** start DATA EXTRACT **

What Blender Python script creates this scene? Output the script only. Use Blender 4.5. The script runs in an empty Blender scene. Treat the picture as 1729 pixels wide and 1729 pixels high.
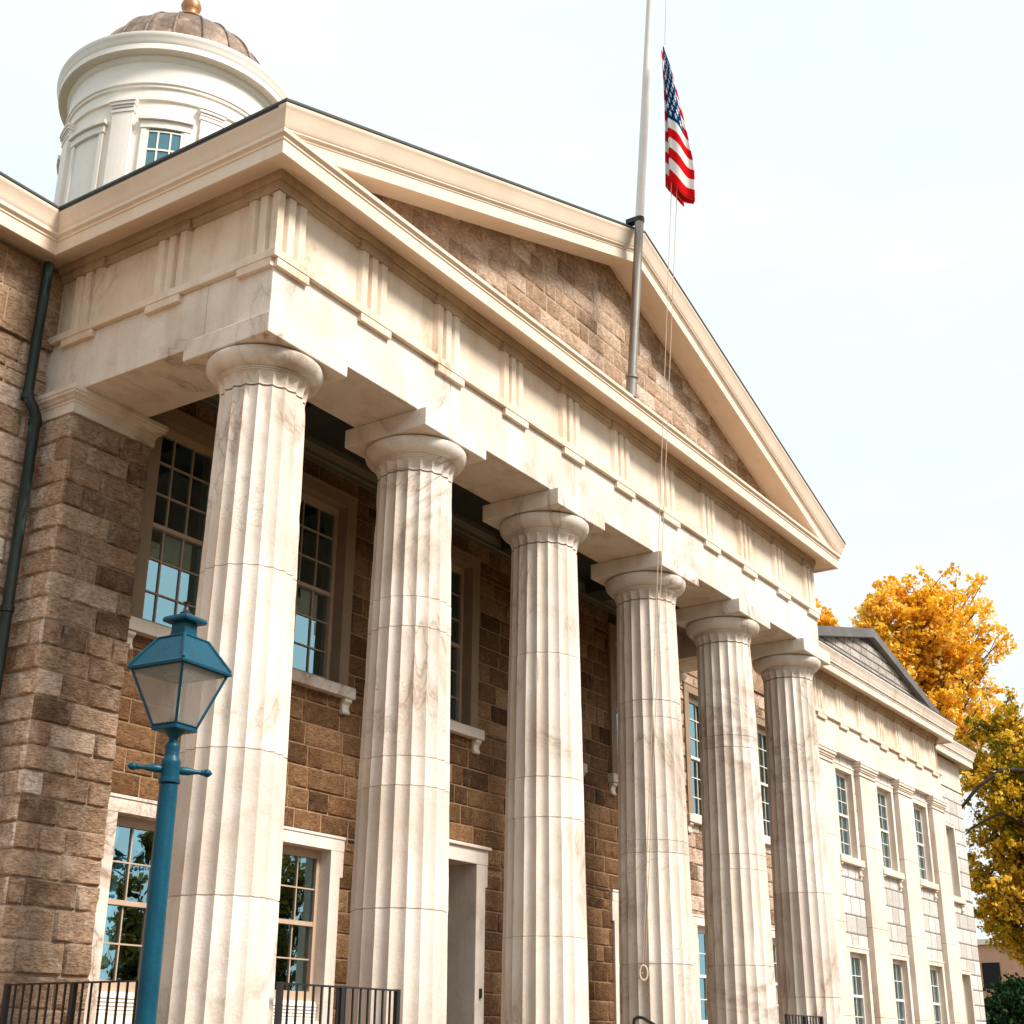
import bpy, bmesh, math, random
import numpy as np
from mathutils import Vector, Matrix, noise as mnoise

scene = bpy.context.scene
RAD = math.radians
# ------------------------------------------------------------------ camera
cam_data = bpy.data.cameras.new("camera")
cam = bpy.data.objects.new("camera", cam_data)
scene.collection.objects.link(cam)
cam_data.sensor_width = 36.0
cam_data.lens = 2297.75 / 1729 * 36.0
cam_data.clip_start = 0.05
cam_data.clip_end = 3000
CR = Vector((0.55569925, -0.83135414, 0.00697419))
CU = Vector((-0.30992659, -0.19936462, 0.92962318))
CF = Vector((0.77145567, 0.51875239, 0.36844553))
m = Matrix((CR, CU, -CF)).transposed().to_4x4()
m.translation = Vector((-9.23104182, -9.38244231, 1.64591319))
cam.matrix_world = m
scene.camera = cam
scene.render.resolution_x = scene.render.resolution_y = 1024

# ------------------------------------------------------------------ world and sun
SUN_AZ = Vector((0.08, -0.99, 0))          # horizontal direction towards the sun
SUN_EL = RAD(46)
world = bpy.data.worlds.new("World")
scene.world = world
world.use_nodes = True
wn, wl = world.node_tree.nodes, world.node_tree.links
wn.clear()
w_out = wn.new("ShaderNodeOutputWorld")
w_bg = wn.new("ShaderNodeBackground")
w_sky = wn.new("ShaderNodeTexSky")
w_sky.sky_type = 'NISHITA'
w_sky.sun_disc = False
w_sky.sun_elevation = SUN_EL
w_sky.sun_rotation = math.atan2(SUN_AZ.x, SUN_AZ.y)
w_sky.air_density = 1.0
w_sky.dust_density = 3.0
w_sky.ozone_density = 1.0
# thin high cloud over the blue: a procedural veil in sky directions
w_tc = wn.new("ShaderNodeTexCoord")
w_map = wn.new("ShaderNodeMapping")
w_map.inputs["Scale"].default_value = (1.3, 1.3, 4.5)
w_no = wn.new("ShaderNodeTexNoise")
w_no.inputs["Scale"].default_value = 2.2
w_no.inputs["Detail"].default_value = 6
w_no.inputs["Roughness"].default_value = 0.62
w_rmp = wn.new("ShaderNodeMapRange")
w_rmp.inputs[1].default_value = 0.35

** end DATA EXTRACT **

Leave out any pictures, please, and quote only the lines from the top of the data through the line that contains "from mathutils import".

**RESULT:**
What Blender Python script creates this scene? Output the script only. Use Blender 4.5. The script runs in an empty Blender scene. Treat the picture as 1729 pixels wide and 1729 pixels high.
import bpy, bmesh, math, random
import numpy as np
from mathutils import Vector, Matrix, noise as mnoise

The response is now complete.